11a.6. Abstract vectors: comparing non-parallel vectors

We first make a brief digression to look at equations from three other topics: $$\begin{align} x^3 + bx^2 + 3x - 2 &\equiv ax^3 + 4x^2 + 3x + c \tag{1} \\ 1 + b \sqrt{2} &= a + 4 \sqrt{2} \tag{2} \\ a + 4i &= 1 + bi \tag{3} \end{align} $$

For equation (1), when we work with identical polynomials, we can compare coefficients. This gives us $a=1, b=4$ and $c=-2$.
For equation (2), when working with surds, we can compare as well, provided $a$ and $b$ are integers/rational numbers.
Meanwhile, for equation (3), when working with complex numbers, we can compare the real and imaginary parts if $a$ and $b$ are real numbers.

Do discuss with me/your teacher if you are interested in why such comparisons work for each of the cases. As it turns out, a justification of all 3 cases can be explained at higher levels in (abstract) algebra in the study of rings and fields.

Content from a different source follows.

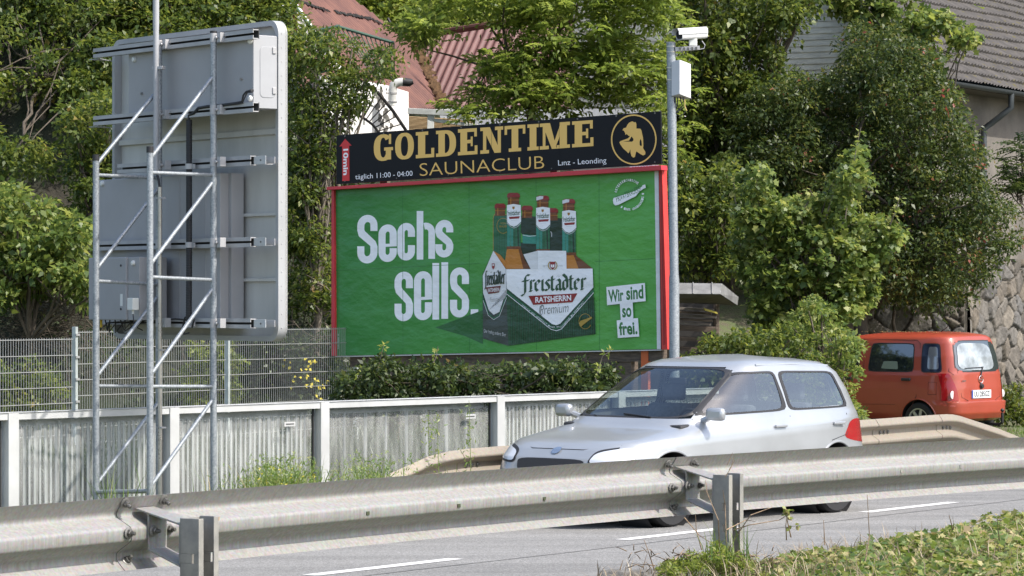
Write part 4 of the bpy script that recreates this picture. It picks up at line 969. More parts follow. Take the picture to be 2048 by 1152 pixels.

Now back to vectors. It turns out we can do a similar comparison procedure for two vectors $\mathbf{a}$ and $\mathbf{b}$, provided that $\mathbf{a}$ and $\mathbf{b}$ are non-parallel. This is illustrated in the example below, and is a very useful tool in solving questions when vectors are defined abstractly and not given in column vector form (or $\mathbf{ijk}$ notation).

Solution to example:

Let $\mathbf{a}$ and $\mathbf{b}$ be non-parallel vectors that are non-zero.
It is given that $\overrightarrow{OX} = \lambda \mathbf{a} + \frac{1-\lambda}{2} \mathbf{b}$ and $\overrightarrow{OY} = \frac{1}{2} \lambda \mathbf{a} + \frac{1}{2} \mathbf{b}$,
where $\lambda$ is a real constant, $\lambda \neq 0$.
Given that $O,X$ and $Y$ are collinear, find the value of the $\lambda$.

Since $O,X$ and $Y$ are collinear, $\overrightarrow{OX} = k\overrightarrow{OY}$.
$\lambda \mathbf{a} + \frac{1-\lambda}{2} \mathbf{b} = \frac{k}{2} \mathbf{a} + \frac{k}{2} \mathbf{b}$.
Comparing, since $\mathbf{a}$ and $\mathbf{b}$ are non-parallel, $\lambda = \frac{k}{2}$ and $\frac{1-\lambda}{2} = \frac{k}{2}$.
Solving the two equations simultaneously gives $\lambda = \frac{1}{3}$.